• WHAT TO DO
Print verbatim every line starting at the one that contains "Model this scene" and ending at the final line of the records; include both endpoints.

• INPUT ROWS
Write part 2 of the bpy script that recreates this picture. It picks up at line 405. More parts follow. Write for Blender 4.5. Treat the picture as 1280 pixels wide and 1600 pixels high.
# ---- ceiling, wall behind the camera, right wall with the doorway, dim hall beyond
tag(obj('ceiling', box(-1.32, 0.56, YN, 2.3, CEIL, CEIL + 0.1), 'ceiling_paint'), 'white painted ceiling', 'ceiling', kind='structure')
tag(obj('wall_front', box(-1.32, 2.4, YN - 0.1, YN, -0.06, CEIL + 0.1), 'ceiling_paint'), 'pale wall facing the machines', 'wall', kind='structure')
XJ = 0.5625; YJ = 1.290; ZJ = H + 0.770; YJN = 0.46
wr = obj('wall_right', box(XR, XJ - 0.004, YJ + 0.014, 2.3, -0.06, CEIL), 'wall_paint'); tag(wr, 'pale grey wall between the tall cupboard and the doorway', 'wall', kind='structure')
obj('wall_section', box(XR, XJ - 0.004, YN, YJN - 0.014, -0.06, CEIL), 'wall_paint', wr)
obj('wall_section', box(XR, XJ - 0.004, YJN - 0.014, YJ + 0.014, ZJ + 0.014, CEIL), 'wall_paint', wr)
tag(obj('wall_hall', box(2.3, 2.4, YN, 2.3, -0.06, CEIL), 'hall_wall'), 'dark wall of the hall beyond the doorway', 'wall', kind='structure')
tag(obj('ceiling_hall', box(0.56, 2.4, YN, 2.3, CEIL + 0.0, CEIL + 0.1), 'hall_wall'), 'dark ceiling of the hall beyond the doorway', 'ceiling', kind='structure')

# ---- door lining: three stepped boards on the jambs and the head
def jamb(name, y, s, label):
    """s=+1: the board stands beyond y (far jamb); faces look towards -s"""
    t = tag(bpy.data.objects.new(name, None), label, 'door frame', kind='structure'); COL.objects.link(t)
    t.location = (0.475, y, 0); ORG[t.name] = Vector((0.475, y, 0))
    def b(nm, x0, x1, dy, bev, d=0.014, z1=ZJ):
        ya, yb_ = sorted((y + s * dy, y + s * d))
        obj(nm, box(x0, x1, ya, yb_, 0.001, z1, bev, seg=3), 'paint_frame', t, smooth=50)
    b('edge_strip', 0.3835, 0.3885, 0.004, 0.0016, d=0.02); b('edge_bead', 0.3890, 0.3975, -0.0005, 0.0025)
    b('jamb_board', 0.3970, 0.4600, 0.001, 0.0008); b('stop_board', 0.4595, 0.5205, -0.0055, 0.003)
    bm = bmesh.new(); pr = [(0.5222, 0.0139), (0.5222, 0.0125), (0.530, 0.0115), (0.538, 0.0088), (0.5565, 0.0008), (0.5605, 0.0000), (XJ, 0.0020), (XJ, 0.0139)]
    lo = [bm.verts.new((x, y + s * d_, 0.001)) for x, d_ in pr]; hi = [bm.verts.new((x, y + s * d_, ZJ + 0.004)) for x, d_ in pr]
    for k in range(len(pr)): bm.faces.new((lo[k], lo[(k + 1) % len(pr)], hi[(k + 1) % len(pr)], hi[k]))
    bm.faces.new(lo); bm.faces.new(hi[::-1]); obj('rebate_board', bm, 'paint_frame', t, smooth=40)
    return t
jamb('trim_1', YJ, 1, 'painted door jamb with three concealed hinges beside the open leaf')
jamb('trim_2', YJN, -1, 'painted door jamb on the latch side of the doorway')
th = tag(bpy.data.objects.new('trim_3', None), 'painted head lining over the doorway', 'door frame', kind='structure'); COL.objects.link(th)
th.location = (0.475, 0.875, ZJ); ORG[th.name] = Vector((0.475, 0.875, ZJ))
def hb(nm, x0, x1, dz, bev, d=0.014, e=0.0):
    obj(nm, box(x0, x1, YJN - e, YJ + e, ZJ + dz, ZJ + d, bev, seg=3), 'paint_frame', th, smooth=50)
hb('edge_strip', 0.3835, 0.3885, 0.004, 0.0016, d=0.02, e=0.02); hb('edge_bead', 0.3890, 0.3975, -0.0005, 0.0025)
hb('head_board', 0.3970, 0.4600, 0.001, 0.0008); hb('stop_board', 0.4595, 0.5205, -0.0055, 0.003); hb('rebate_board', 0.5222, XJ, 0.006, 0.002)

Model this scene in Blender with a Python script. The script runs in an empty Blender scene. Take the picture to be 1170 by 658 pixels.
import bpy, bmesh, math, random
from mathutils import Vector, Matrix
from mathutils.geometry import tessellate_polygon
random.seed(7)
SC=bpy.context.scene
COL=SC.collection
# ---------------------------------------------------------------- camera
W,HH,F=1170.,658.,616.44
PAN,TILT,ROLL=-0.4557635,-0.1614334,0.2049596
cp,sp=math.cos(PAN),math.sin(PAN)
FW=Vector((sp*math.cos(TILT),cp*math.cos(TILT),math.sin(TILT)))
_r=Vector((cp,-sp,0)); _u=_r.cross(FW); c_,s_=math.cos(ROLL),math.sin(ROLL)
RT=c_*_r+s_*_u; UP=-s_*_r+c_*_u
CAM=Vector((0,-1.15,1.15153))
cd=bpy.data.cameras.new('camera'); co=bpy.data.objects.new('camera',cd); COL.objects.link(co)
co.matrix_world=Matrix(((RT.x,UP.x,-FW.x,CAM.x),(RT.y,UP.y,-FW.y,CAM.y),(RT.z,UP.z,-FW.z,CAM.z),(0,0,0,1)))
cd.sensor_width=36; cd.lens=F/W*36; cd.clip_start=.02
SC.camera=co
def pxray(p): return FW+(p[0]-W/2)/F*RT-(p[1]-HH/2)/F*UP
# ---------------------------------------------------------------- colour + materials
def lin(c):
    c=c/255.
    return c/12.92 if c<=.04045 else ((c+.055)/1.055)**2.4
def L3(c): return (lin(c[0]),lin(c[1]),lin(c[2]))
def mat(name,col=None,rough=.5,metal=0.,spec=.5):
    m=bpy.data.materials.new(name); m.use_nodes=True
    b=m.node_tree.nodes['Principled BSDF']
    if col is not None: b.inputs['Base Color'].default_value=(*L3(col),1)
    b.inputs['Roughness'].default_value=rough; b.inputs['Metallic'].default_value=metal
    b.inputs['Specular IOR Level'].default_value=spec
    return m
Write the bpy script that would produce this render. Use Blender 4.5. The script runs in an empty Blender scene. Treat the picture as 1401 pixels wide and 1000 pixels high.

• THE REPLY
Model this scene in Blender with a Python script. The script runs in an empty Blender scene. Take the picture to be 1170 by 658 pixels.
import bpy, bmesh, math, random
from mathutils import Vector, Matrix
from mathutils.geometry import tessellate_polygon
random.seed(7)
SC=bpy.context.scene
COL=SC.collection
# ---------------------------------------------------------------- camera
W,HH,F=1170.,658.,616.44
PAN,TILT,ROLL=-0.4557635,-0.1614334,0.2049596
cp,sp=math.cos(PAN),math.sin(PAN)
FW=Vector((sp*math.cos(TILT),cp*math.cos(TILT),math.sin(TILT)))
_r=Vector((cp,-sp,0)); _u=_r.cross(FW); c_,s_=math.cos(ROLL),math.sin(ROLL)
RT=c_*_r+s_*_u; UP=-s_*_r+c_*_u
CAM=Vector((0,-1.15,1.15153))
cd=bpy.data.cameras.new('camera'); co=bpy.data.objects.new('camera',cd); COL.objects.link(co)
co.matrix_world=Matrix(((RT.x,UP.x,-FW.x,CAM.x),(RT.y,UP.y,-FW.y,CAM.y),(RT.z,UP.z,-FW.z,CAM.z),(0,0,0,1)))
cd.sensor_width=36; cd.lens=F/W*36; cd.clip_start=.02
SC.camera=co
def pxray(p): return FW+(p[0]-W/2)/F*RT-(p[1]-HH/2)/F*UP
# ---------------------------------------------------------------- colour + materials
def lin(c):
    c=c/255.
    return c/12.92 if c<=.04045 else ((c+.055)/1.055)**2.4
def L3(c): return (lin(c[0]),lin(c[1]),lin(c[2]))
def mat(name,col=None,rough=.5,metal=0.,spec=.5):
    m=bpy.data.materials.new(name); m.use_nodes=True
    b=m.node_tree.nodes['Principled BSDF']
    if col is not None: b.inputs['Base Color'].default_value=(*L3(col),1)
    b.inputs['Roughness'].default_value=rough; b.inputs['Metallic'].default_value=metal
    b.inputs['Specular IOR Level'].default_value=spec
    return m
Write the bpy script that would produce this render. Use Blender 4.5. The script runs in an empty Blender scene. Treat the picture as 1401 pixels wide and 1000 pixels high.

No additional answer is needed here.